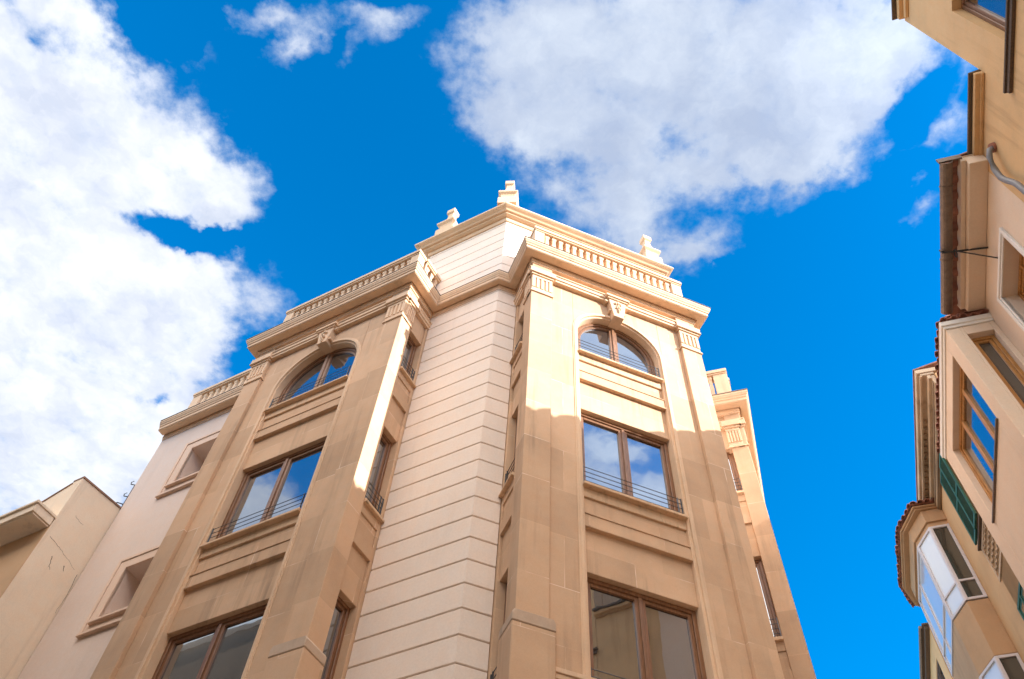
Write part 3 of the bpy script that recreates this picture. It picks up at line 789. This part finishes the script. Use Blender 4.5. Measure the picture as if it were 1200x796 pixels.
for i in range(5):
    a, b = EO[i], EO[i + 1]; d = (b - a).normalized(); tiles(r, [(a.x, a.y), (b.x, b.y)], [(-d.y, d.x)], 18.10, .50, .28, .185, .09, 1)
r.build('gallery_roof', M['terra'], gal)

# --- last house down the street
hz = thing('far_house', tuple(G(27, 8, 0)), 'narrow ochre house front with a brown window, farthest down the right side', 'house')
H0, H1, HA = 21.9, 34.0, 5.36
w = GM(); wall_with_holes(w, H0, H1, HA, HA + .4, 0, 17.80, [(22.55, 23.75, 15.6, 17.22)]); w.g(H0, H1, HA + .45, 12, 0, 17.7); w.build('house_wall', M['ochre'], hz)
casement(fG, 22.554, 23.746, 15.604, 17.216, -HA - .02, mat='darkwood', gl='glass_dim', parent=hz, rail=False)
c = GM(); c.g(H0 - .02, H1, 5.24, HA - .002, 17.70, 17.82); c.g(H0 - .04, H1, 5.20, 12, 17.822, 17.88); c.build('eave', M['darkwood'], hz)
c = GM(); c.tube([G(H0 + .1, 5.16, 17.86), G(H1, 5.16, 17.86)], .05, 8); c.build('gutter', M['zinc'], hz)

# --- house across the left-hand street (seen only in window reflections)
ob = thing('opposite_house', tuple(-nL * -3.0 - dL * 9), 'plain brown house across the street behind the viewer, mirrored in the lower windows', 'house')
fB = Frame(nL * 2.6, -dL, -nL)
w = MB()
x = 2.0
hol = [(3.4, 4.6), (6.6, 7.8), (9.8, 11.0), (13, 14.2), (16.2, 17.4)]
zz = [(9.0, 11.2), (5.4, 7.6), (12.4, 14.4), (15.8, 16.8), (17.8, 19.6)]
for h0, h1 in hol:
    w.box(fB, x, h0, -.4, 0, 0, 20.3); x = h1
    pz = 0
    for z0, z1 in sorted(zz): w.box(fB, h0, h1, -.4, 0, pz, z0); pz = z1
    w.box(fB, h0, h1, -.4, 0, pz, 20.3)
w.box(fB, x, 32, -.4, 0, 0, 20.3); w.box(fB, 2, 32, -6, -.45, 0, 20.2)
w.build('house_wall', M['brown'], ob)
for h0, h1 in hol:
    for z0, z1 in zz: casement(fB, h0 + .004, h1 - .004, z0 + .004, z1 - .004, -.15, parent=ob, rail=False, gl='glass_dim')
c = MB(); c.box(fB, 1.8, 32.2, -6, .22, 20.302, 20.42); c.box(fB, 2.0, 32, -.1, .12, 17.0, 17.2); c.build('eave', M['whitetrim'], ob)

# ------------------------------------------------------------------ ground
g = MB(); g.box(Frame((0, 0), (1, 0), (0, 1)), -400, 400, -400, 400, -.3, 0.0)
gr = g.build('ground', M['paving']); gr['kind'] = 'structure'; gr['label'] = 'pale stone street paving between the houses'

# ------------------------------------------------------------------ sun, sky, clouds
SUN_EL = 22.8; SX, SY = .913, -.408
sd = Vector((SX * cos(radians(SUN_EL)), SY * cos(radians(SUN_EL)), sin(radians(SUN_EL))))
sl = bpy.data.lights.new('sun', 'SUN'); sl.energy = 3.8; sl.angle = radians(.5); sl.color = (1.0, .965, .92)
so = bpy.data.objects.new('sun', sl); COL.objects.link(so); so.location = (40, -20, 60)
so.rotation_euler = (-sd).to_track_quat('-Z', 'Y').to_euler()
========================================
Stated goal:
Reproduce exactly the run of lines that opens the listing and closes with the line holding "r.build('gallery_roof', M['terra'], gal)". Pictures are excluded.

Solution for this exercise:
Write part 3 of the bpy script that recreates this picture. It picks up at line 789. This part finishes the script. Use Blender 4.5. Measure the picture as if it were 1200x796 pixels.
for i in range(5):
    a, b = EO[i], EO[i + 1]; d = (b - a).normalized(); tiles(r, [(a.x, a.y), (b.x, b.y)], [(-d.y, d.x)], 18.10, .50, .28, .185, .09, 1)
r.build('gallery_roof', M['terra'], gal)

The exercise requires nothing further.